My plans for this are to do a swtiched-short both at pos and neg peaks of this pure sinewave.

thanks

Hi kone, thought you had peak shorting in mind. ;-) I measured current. See the sketch below. The connection might have been to the other AC leg, don't remember for sure.


Another thing about this: I reread the documents where all the info was collected when Romero disappeared.
Here is what is interesting. Somone was recalling that it was the goal to activate the generator coils at TDC and made a good observation. He noticed that there were just two hall sensors. He asked the following (good) question:

"Quote from: void109 on Today at 06:56:56 PM
Which of those two statements are incorrect? Or both? With a 9/8 ratio of magnets to coils, and
only two hall sensors to set trigger points, I don't see how it is possible for each of the coils to
activate at the same relative position to the nearest approaching magnet. [...]
Wouldn't it be the case that each coil would need its own hall sensor?"

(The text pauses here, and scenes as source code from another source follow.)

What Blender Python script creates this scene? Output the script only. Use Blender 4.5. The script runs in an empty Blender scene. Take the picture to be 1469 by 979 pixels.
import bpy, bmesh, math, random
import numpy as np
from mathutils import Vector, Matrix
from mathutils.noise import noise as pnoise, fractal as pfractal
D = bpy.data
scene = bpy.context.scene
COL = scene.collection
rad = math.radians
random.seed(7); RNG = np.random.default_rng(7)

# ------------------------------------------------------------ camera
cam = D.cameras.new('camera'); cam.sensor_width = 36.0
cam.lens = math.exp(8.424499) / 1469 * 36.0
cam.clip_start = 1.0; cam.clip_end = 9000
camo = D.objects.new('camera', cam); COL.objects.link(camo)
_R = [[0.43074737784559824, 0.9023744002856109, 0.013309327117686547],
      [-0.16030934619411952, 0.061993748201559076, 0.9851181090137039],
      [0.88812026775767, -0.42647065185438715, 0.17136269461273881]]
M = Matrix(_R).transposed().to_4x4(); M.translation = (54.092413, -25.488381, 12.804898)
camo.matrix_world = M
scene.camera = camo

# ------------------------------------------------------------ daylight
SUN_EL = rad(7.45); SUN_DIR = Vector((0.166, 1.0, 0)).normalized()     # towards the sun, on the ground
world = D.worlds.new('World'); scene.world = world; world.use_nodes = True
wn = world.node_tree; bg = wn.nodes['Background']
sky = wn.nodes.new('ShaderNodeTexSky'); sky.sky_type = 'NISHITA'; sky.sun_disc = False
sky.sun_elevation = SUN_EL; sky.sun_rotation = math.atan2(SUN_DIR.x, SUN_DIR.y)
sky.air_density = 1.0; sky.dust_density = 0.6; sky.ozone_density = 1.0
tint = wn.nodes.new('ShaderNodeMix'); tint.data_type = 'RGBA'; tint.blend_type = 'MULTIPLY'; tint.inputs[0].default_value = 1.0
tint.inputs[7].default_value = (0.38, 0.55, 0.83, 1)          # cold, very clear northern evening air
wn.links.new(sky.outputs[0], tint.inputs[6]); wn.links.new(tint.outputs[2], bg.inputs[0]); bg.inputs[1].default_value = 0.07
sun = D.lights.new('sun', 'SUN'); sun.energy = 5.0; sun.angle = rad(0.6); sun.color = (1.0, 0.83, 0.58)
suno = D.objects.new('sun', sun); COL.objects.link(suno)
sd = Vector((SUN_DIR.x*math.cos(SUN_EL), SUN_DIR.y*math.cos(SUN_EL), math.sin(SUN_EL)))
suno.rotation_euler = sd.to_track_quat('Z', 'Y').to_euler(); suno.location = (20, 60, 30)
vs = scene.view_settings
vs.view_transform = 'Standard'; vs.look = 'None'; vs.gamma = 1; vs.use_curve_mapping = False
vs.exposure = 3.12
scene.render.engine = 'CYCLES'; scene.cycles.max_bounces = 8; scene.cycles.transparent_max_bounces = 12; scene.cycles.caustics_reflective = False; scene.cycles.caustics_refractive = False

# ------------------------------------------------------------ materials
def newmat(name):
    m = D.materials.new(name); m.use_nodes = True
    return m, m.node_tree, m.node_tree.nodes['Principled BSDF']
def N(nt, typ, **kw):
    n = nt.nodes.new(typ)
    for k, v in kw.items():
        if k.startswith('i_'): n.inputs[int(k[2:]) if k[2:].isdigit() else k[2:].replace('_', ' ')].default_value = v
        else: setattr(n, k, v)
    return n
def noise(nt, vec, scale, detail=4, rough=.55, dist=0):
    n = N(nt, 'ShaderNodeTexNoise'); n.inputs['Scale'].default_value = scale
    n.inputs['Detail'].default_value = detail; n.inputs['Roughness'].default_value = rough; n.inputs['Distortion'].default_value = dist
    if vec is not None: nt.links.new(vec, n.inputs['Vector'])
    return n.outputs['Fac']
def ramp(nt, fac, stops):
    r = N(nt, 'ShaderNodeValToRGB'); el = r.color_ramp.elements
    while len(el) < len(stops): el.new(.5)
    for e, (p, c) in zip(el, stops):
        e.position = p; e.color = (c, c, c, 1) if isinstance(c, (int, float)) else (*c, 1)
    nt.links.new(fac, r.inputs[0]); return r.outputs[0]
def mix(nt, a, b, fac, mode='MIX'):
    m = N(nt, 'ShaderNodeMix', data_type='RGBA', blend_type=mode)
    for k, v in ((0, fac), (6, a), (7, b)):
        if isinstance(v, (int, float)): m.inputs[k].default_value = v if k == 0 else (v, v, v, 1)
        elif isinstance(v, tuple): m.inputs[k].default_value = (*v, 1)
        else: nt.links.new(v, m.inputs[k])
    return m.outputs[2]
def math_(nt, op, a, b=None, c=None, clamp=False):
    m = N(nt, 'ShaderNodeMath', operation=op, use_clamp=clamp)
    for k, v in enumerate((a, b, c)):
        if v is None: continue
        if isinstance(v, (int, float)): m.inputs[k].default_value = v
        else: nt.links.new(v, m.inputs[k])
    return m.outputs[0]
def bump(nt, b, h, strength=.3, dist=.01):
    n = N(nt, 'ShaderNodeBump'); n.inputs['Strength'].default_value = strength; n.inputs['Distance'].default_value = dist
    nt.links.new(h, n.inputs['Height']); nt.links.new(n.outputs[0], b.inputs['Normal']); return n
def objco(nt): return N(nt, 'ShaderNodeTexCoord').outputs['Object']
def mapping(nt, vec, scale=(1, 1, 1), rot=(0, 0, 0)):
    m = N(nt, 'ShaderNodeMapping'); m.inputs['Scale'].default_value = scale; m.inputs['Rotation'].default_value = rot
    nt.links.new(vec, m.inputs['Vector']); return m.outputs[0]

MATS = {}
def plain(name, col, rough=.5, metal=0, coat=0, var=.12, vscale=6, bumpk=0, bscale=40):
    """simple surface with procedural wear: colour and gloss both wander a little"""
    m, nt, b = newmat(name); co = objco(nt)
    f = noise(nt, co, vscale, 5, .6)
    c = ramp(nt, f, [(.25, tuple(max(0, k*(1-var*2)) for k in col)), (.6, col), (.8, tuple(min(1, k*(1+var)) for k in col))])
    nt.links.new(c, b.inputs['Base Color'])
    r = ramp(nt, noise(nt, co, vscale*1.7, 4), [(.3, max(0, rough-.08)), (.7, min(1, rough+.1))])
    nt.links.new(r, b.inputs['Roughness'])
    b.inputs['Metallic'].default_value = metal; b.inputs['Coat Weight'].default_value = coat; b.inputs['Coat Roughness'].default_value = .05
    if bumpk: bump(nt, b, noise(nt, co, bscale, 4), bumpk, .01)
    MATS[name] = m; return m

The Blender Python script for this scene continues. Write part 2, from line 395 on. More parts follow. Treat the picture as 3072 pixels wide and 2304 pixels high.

Here is was Romero answered:

"The 2 driving coils are running independently, not activating at the same time, that is what I need, to
have the second coil activating when the other one is completely off."


NOW, when comparing this statement to the actual build (see image below) you will notice that the halls are mounted exactly at the opposite sides to each other. Rotor magnets are symmetrically mounted, this means the halls are firing simultaneously and his statement is not correct. Maybe he thought he would need independently activating the coils for something else. At this stage of development I consider this is key information. What would he need two independent pulses for? Remember this is in the context of TDC coil-shorting. Romero said he found another way of shorting the coils. If you take another look at the top driver circuit you will notice that there is a connection from ground to the FWBR of it's neighbouring coilpair. Question: Is it possible he is using the driver hall sensor in such a way that he can use it for generator shorting as well? Maybe forwarding the BEMF to another coilpair like this? Wonder why the cable goes to the coilpair next to the driving circuits coilpair, TDC at this point would be the coilpair below. Or is he simply grounding the DC side?

xenomorphlabs

I thought that's what he had the tiny magnets pointing outward away from the axle and glued into the rotor thickness for in the beginning to use them for coil-shorting, but for some reason abandoned.
Not 100% sure, but i think also Romero mentioned that he did not use coil-shorting at all in this device...
Nonetheless is coil-shorting a very viable approach.

chalamadad

Quote from: xenomorphlabs on August 01, 2011, 04:37:19 PM
I thought that's what he had the tiny magnets pointing outward away from the axle and glued into the rotor thickness for in the beginning to use them for coil-shorting, but for some reason abandoned.

Raises another question. Why mounting them in line with the big rotor magnets if - at that time - he thought he would need distinct pulses?

Edit: Okay, this question is bullshit. You can of course choose different reference positions with this setup.